When corporations become too large, the job of the person at the top becomes less and less about making specific business and design decisions and becomes more about managing the culture which fosters the success of the company. A corporation becomes a cultural entity who's success is dependent upon not only the fundamentals of it's business but also on how well the corporate culture adapts to the technical and market realities. When this culture fails to promote good decisions the corporation fails and some times with drastic consequences that extend well beyond the company itself.
Corporate cultures are directed from the top down but at each level, from management to the ground floor their is further direction and a unique response. These responses aren't always positive. All companies have a cultural momentum and trying to change company culture to quickly can foster negative attitudes which will hinder the success of the company. Hence, to some extent corporations are inflexible and slow to adapt.

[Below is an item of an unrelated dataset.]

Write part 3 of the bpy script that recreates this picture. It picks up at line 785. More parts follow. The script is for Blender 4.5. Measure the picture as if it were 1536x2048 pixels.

Cultural change often comes though fads. Fads are ideas which quickly propagate. Successful fads often provide people with what they think are easy answers and they are believable because they have sufficient commonality with the ideology of the social groups though which the fads propagate. Corporations embrace the fads as the new paradigms of success. Well a fad may embody some collective wisdom, it can also embody collective myths. Fads hider flexibility because they are bound to much common ideology. Additional because fads often oversimplify complex problems when taken to the absurd can have drastic results where people forgo common sense choices in the name of strictly following corporate policies and ideology.
Therefore while larger and larger corporations can better tackle larger enterprises by greater specialization and division of labour as their size increases they become harder and harder to mange, more ridged and slower to adapt. Large inflexible entities are the opposite of what we want in an adaptive innovative economy. Not only do these corporations hinder flexibility though their size but they create large barriers to entry for enterprises which are capital intensive.
There will become a point where this top down style of corporate government will become too unwieldy to handle the scale of future enterprises. Corporation size is not the only bottleneck to future productivity. Our educational model is severely outdated as well. We still heavily promote the institutions of university which are based on giving a broad educational foundation. This approach may help to provide innovation but it does not make people immediately useful in the highly specialized corporate world and this education comes to both students and governments at a great cost.
Additionally, greater specialization and division of labour requires people living at more and more densely populated urban environments. As people cram tighter and tighter into these areas the cost of living continues to increase and consequently the value of the specialized labour must also increase in proportion to avoid diminishing return. These increased costs are the cost of transportation, housing food and entertainment.
In conclusion, in order to counter the the diminishing marginal return of economies of scale it is necessary to rethink many of our economic systems. The systems we must rethink include corporate government, education, housing and transportation.